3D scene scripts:
+++
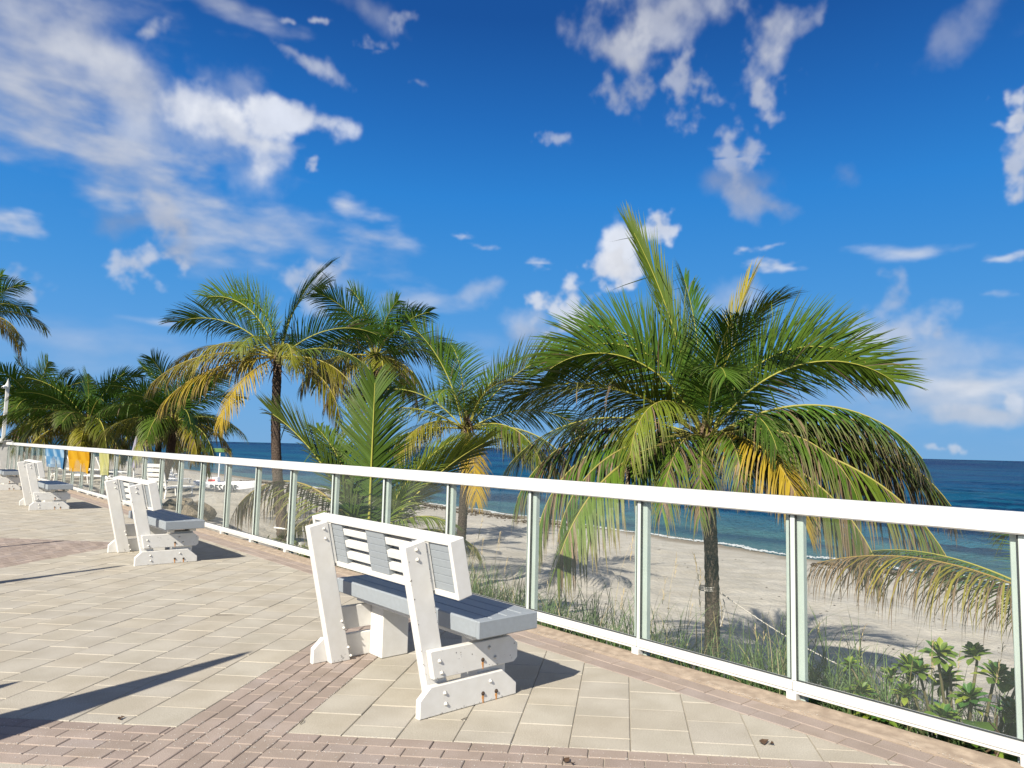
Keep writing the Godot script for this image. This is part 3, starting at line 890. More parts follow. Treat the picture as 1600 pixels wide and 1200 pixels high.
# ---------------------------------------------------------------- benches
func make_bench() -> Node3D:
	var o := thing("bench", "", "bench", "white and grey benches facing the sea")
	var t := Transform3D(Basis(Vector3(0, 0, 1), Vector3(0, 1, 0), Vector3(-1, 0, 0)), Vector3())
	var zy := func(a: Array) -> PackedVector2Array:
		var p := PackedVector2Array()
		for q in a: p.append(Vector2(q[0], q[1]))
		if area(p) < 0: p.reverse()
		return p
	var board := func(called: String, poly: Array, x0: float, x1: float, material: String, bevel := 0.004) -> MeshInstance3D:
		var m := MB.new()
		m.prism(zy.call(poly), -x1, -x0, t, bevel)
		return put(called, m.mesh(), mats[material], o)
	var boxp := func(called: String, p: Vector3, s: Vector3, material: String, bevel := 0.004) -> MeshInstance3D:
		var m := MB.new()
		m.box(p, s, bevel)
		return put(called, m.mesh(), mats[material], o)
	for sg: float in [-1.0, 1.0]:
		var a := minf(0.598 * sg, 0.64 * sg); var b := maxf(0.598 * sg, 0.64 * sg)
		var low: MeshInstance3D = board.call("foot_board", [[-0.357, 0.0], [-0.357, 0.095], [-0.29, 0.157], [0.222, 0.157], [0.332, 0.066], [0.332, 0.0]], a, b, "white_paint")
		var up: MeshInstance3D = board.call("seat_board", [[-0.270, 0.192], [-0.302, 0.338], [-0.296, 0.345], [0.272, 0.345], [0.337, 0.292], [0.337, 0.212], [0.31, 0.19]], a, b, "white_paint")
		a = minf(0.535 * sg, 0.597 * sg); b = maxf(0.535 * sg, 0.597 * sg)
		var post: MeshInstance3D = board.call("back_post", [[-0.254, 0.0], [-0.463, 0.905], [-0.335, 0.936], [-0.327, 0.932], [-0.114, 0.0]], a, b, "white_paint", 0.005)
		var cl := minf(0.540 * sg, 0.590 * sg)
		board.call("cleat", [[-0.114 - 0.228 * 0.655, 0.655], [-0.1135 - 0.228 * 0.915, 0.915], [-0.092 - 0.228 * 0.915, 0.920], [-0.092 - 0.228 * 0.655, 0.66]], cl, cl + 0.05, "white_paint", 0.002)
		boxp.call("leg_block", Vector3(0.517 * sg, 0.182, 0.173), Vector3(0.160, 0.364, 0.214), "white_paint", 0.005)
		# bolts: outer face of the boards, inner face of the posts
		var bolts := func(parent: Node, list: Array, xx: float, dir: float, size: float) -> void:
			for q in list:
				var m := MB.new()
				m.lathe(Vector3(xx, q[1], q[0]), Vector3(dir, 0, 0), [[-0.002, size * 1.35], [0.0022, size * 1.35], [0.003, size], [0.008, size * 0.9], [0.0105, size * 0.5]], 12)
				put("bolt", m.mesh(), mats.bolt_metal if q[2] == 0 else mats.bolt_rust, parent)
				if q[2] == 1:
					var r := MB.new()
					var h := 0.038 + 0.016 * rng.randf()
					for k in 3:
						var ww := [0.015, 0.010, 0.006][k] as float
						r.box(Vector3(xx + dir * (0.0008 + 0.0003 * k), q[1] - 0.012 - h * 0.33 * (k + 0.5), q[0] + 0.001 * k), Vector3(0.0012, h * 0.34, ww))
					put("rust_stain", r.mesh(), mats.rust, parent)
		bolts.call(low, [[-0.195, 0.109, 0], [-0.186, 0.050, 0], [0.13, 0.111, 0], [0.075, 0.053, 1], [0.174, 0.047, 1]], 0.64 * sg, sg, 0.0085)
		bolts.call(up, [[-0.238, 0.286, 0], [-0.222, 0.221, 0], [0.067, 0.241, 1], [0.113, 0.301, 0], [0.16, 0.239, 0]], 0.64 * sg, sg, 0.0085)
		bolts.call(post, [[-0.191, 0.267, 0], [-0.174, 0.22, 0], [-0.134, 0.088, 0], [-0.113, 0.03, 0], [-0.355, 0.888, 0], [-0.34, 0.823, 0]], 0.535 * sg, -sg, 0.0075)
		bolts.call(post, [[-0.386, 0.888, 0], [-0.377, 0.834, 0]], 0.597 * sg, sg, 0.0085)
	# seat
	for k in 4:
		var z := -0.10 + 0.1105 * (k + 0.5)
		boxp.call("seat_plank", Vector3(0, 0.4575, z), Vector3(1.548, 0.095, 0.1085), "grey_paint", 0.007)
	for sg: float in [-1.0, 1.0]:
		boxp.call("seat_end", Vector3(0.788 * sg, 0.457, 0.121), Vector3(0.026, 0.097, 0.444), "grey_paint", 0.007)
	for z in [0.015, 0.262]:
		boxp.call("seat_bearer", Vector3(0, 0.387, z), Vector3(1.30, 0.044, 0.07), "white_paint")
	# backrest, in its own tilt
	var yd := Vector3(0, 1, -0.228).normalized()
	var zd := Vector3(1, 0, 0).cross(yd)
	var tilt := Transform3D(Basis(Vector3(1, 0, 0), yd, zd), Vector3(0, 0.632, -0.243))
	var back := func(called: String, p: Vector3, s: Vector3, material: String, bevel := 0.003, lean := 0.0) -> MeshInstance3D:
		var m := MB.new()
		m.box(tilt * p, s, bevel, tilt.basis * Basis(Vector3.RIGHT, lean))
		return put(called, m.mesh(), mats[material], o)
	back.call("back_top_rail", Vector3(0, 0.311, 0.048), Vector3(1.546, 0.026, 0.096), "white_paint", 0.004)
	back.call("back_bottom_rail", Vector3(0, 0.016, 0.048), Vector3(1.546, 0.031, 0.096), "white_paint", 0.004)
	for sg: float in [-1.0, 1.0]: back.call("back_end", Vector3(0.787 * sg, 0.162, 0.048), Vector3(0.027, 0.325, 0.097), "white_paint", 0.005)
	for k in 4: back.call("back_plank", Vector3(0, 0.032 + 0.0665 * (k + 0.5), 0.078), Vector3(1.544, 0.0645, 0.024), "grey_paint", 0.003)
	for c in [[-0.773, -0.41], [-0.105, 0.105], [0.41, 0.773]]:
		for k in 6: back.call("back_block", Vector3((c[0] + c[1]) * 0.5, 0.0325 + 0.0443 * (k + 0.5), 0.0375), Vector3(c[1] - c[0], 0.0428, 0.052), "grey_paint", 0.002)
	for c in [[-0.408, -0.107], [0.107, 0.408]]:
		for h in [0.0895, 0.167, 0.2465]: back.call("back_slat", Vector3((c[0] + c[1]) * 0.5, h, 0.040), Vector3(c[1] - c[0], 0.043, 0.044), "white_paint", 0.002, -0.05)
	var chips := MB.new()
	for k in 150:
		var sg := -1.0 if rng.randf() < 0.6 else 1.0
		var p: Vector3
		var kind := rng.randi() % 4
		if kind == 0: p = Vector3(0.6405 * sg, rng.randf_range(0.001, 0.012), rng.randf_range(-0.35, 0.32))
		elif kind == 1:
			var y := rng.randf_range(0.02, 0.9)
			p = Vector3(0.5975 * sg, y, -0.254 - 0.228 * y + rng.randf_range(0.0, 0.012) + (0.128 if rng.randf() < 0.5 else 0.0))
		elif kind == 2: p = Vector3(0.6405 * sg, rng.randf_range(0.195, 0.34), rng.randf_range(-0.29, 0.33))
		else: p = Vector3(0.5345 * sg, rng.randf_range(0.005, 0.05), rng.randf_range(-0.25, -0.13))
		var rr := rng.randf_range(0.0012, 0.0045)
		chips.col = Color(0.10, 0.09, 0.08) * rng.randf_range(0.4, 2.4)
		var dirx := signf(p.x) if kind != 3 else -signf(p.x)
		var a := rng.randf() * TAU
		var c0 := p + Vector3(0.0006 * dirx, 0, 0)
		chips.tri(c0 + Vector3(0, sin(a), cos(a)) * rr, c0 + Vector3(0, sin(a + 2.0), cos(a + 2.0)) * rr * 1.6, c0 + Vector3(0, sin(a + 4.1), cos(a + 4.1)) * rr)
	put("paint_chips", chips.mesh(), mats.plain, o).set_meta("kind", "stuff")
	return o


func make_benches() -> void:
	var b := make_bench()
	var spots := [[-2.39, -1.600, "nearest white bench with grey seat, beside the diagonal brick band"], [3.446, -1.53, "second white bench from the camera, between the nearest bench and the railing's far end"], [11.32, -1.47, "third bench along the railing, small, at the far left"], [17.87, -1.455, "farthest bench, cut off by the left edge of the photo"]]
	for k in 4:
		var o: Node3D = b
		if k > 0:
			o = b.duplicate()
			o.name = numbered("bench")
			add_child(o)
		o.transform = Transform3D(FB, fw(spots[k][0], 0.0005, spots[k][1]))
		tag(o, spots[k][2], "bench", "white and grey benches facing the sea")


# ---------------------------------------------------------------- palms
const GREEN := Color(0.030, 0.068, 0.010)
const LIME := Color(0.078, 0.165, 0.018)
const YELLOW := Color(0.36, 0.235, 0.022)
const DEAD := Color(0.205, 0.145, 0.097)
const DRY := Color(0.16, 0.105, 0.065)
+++
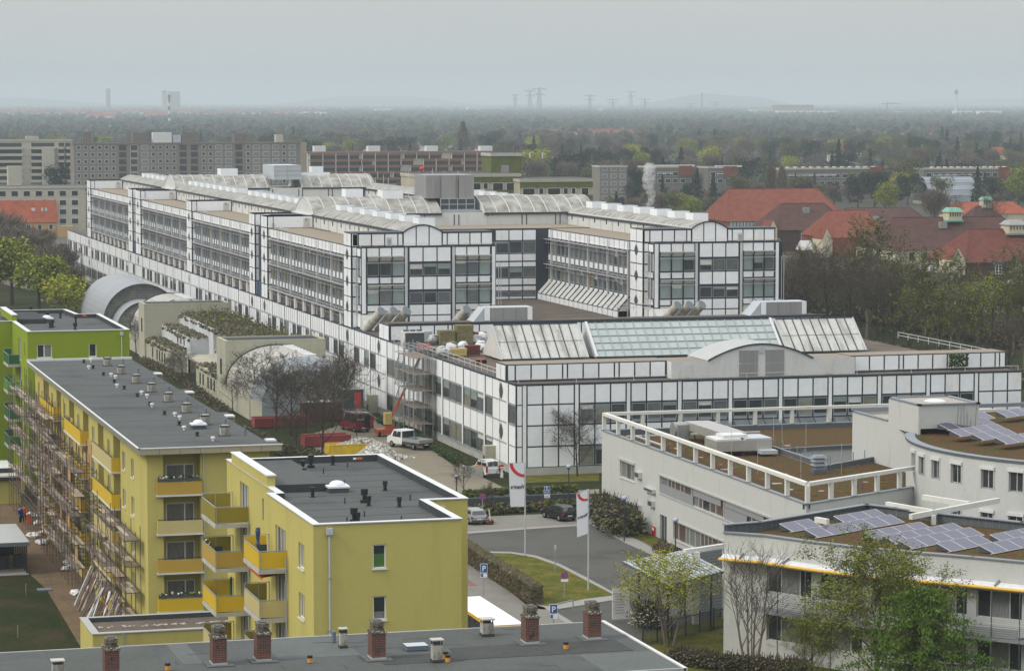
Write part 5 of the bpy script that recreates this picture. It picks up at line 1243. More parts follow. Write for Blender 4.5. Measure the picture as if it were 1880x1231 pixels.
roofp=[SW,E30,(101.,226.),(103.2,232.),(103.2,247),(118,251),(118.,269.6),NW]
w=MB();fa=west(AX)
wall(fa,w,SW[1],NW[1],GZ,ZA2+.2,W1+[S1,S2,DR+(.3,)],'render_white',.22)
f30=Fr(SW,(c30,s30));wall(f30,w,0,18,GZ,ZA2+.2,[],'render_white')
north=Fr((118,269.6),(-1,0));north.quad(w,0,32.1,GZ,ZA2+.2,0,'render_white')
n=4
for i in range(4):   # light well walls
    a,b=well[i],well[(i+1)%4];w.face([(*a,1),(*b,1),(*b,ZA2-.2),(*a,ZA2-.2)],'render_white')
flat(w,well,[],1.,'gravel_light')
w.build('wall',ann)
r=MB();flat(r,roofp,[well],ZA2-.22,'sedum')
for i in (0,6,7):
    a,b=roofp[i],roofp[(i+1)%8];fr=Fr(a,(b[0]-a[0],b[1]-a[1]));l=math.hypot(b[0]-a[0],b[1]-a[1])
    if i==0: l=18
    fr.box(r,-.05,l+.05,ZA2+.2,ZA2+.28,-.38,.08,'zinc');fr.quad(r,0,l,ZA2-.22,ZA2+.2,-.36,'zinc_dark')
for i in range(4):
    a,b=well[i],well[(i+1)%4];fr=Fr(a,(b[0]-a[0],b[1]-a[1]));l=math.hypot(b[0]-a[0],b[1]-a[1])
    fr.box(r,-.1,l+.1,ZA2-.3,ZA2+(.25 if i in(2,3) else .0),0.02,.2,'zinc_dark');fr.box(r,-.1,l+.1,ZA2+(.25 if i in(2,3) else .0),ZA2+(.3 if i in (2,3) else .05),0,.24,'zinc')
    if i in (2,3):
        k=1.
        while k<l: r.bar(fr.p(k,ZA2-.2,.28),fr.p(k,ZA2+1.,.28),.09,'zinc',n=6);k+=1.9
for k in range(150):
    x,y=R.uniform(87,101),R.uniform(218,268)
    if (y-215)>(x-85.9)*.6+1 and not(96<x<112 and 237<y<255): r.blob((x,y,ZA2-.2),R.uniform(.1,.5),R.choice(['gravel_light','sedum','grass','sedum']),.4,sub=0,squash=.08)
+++
## YOUR GOAL
Using the entries above, repeat only the lines from the one containing "Write part 5" through the one containing "if i==0: l=18", end lines included.

## SOLVED PROBLEM
Write part 5 of the bpy script that recreates this picture. It picks up at line 1243. More parts follow. Write for Blender 4.5. Measure the picture as if it were 1880x1231 pixels.
roofp=[SW,E30,(101.,226.),(103.2,232.),(103.2,247),(118,251),(118.,269.6),NW]
w=MB();fa=west(AX)
wall(fa,w,SW[1],NW[1],GZ,ZA2+.2,W1+[S1,S2,DR+(.3,)],'render_white',.22)
f30=Fr(SW,(c30,s30));wall(f30,w,0,18,GZ,ZA2+.2,[],'render_white')
north=Fr((118,269.6),(-1,0));north.quad(w,0,32.1,GZ,ZA2+.2,0,'render_white')
n=4
for i in range(4):   # light well walls
    a,b=well[i],well[(i+1)%4];w.face([(*a,1),(*b,1),(*b,ZA2-.2),(*a,ZA2-.2)],'render_white')
flat(w,well,[],1.,'gravel_light')
w.build('wall',ann)
r=MB();flat(r,roofp,[well],ZA2-.22,'sedum')
for i in (0,6,7):
    a,b=roofp[i],roofp[(i+1)%8];fr=Fr(a,(b[0]-a[0],b[1]-a[1]));l=math.hypot(b[0]-a[0],b[1]-a[1])
    if i==0: l=18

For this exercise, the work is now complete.